Source excerpt.
+ + +

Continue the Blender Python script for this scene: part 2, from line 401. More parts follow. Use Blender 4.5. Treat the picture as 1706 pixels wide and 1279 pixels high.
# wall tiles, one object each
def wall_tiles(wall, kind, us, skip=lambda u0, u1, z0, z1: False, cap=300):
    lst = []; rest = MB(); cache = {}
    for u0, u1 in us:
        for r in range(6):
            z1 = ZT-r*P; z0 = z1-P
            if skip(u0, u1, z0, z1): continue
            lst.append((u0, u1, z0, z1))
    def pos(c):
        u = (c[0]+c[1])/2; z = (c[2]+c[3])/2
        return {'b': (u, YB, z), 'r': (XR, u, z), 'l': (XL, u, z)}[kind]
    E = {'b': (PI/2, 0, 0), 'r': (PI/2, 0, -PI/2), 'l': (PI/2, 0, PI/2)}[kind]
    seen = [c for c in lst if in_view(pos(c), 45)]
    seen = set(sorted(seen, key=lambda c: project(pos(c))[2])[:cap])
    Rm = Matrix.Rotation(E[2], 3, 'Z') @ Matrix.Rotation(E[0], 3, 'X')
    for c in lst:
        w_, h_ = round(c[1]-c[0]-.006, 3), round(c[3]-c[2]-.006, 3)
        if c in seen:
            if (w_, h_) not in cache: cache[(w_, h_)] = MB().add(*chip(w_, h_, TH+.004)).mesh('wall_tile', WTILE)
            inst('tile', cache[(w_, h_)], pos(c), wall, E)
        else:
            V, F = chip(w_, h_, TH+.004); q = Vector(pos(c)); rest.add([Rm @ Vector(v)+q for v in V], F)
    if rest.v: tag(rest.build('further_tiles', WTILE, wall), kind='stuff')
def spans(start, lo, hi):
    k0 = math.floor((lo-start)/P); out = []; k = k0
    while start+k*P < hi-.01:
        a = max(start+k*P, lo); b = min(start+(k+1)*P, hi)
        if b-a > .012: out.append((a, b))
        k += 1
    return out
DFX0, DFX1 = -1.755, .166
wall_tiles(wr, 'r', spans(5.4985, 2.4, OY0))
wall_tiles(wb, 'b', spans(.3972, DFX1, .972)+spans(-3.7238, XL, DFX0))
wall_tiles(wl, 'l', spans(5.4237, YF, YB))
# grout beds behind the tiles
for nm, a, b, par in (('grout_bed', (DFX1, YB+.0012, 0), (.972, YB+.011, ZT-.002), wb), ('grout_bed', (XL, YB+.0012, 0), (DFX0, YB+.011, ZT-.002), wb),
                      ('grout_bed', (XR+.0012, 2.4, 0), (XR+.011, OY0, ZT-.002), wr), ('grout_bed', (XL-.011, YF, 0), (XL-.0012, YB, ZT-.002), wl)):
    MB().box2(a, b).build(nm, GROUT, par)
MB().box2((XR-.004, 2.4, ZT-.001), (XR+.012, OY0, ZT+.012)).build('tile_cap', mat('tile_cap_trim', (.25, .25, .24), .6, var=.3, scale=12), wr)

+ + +

Task requirements.
Reproduce the data shown above exactly.

Correct output.
Continue the Blender Python script for this scene: part 2, from line 401. More parts follow. Use Blender 4.5. Treat the picture as 1706 pixels wide and 1279 pixels high.
# wall tiles, one object each
def wall_tiles(wall, kind, us, skip=lambda u0, u1, z0, z1: False, cap=300):
    lst = []; rest = MB(); cache = {}
    for u0, u1 in us:
        for r in range(6):
            z1 = ZT-r*P; z0 = z1-P
            if skip(u0, u1, z0, z1): continue
            lst.append((u0, u1, z0, z1))
    def pos(c):
        u = (c[0]+c[1])/2; z = (c[2]+c[3])/2
        return {'b': (u, YB, z), 'r': (XR, u, z), 'l': (XL, u, z)}[kind]
    E = {'b': (PI/2, 0, 0), 'r': (PI/2, 0, -PI/2), 'l': (PI/2, 0, PI/2)}[kind]
    seen = [c for c in lst if in_view(pos(c), 45)]
    seen = set(sorted(seen, key=lambda c: project(pos(c))[2])[:cap])
    Rm = Matrix.Rotation(E[2], 3, 'Z') @ Matrix.Rotation(E[0], 3, 'X')
    for c in lst:
        w_, h_ = round(c[1]-c[0]-.006, 3), round(c[3]-c[2]-.006, 3)
        if c in seen:
            if (w_, h_) not in cache: cache[(w_, h_)] = MB().add(*chip(w_, h_, TH+.004)).mesh('wall_tile', WTILE)
            inst('tile', cache[(w_, h_)], pos(c), wall, E)
        else:
            V, F = chip(w_, h_, TH+.004); q = Vector(pos(c)); rest.add([Rm @ Vector(v)+q for v in V], F)
    if rest.v: tag(rest.build('further_tiles', WTILE, wall), kind='stuff')
def spans(start, lo, hi):
    k0 = math.floor((lo-start)/P); out = []; k = k0
    while start+k*P < hi-.01:
        a = max(start+k*P, lo); b = min(start+(k+1)*P, hi)
        if b-a > .012: out.append((a, b))
        k += 1
    return out
DFX0, DFX1 = -1.755, .166
wall_tiles(wr, 'r', spans(5.4985, 2.4, OY0))
wall_tiles(wb, 'b', spans(.3972, DFX1, .972)+spans(-3.7238, XL, DFX0))
wall_tiles(wl, 'l', spans(5.4237, YF, YB))
# grout beds behind the tiles
for nm, a, b, par in (('grout_bed', (DFX1, YB+.0012, 0), (.972, YB+.011, ZT-.002), wb), ('grout_bed', (XL, YB+.0012, 0), (DFX0, YB+.011, ZT-.002), wb),
                      ('grout_bed', (XR+.0012, 2.4, 0), (XR+.011, OY0, ZT-.002), wr), ('grout_bed', (XL-.011, YF, 0), (XL-.0012, YB, ZT-.002), wl)):
    MB().box2(a, b).build(nm, GROUT, par)
MB().box2((XR-.004, 2.4, ZT-.001), (XR+.012, OY0, ZT+.012)).build('tile_cap', mat('tile_cap_trim', (.25, .25, .24), .6, var=.3, scale=12), wr)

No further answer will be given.